La extrema derecha ha crecido en Europa y Estados Unidos hasta el punto de que Donald Trump construyó cientos de kilómetros de muro con México y en Europa, desde la caída del muro de Berlín, se han construido más de mil kilómetros de fronteras físicas. Sigo pensando que el espacio Schengen, el euro y el Estado de bienestar son tres de los principales logros europeos.

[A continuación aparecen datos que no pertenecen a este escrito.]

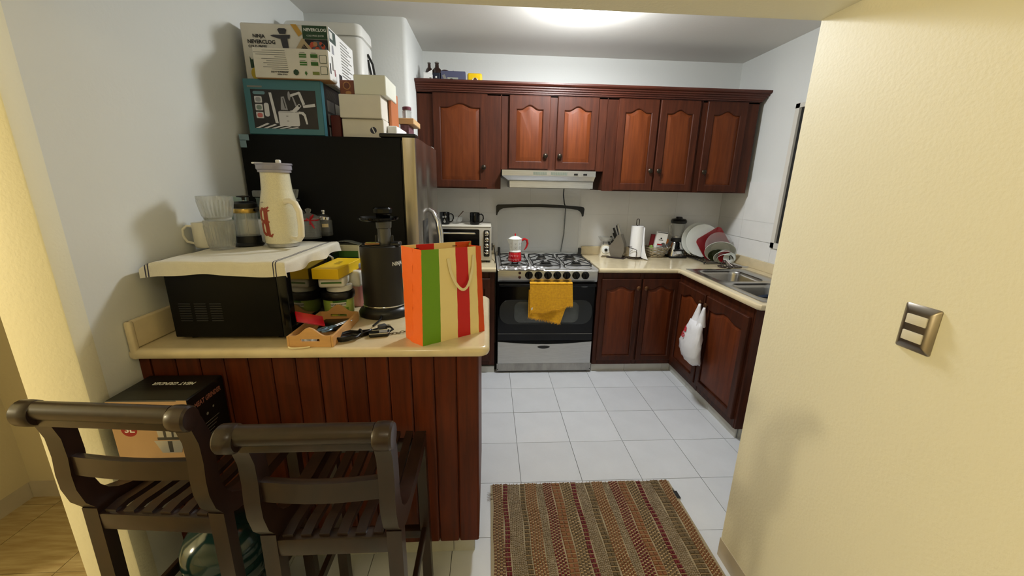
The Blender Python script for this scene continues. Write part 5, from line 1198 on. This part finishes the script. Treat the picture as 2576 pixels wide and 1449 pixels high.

Si la curva demográfica europea sigue el mismo ritmo, habrá que ir a buscar personas de otras latitudes para que trabajen en aquello que nosotros no queremos hacer. ¿Se imaginan, por un momento, que el más de un millón de inmigrantes que llegaron a Catalunya desde 1995 hasta el 2005 se fueran todos de un día para otro? El país se hundiría, el campo se convertiría en yermo y los ancianos no tendrían quien los cuidara y los paseara con sillas de ruedas por nuestras calles.
Pienso que es urgente un plan estratégico, desideologizado y transversal, para la acogida de inmigrantes que hagan más sostenibles y más amables nuestras sociedades y que puedan subirse al ascensor social. Y, además, una política de cooperación más generosa y eficaz en aquellos países golpeados por la guerra, la miseria, la persecución y el analfabetismo. Y esto no es buenismo, sino más bien realismo humanista y conciliador.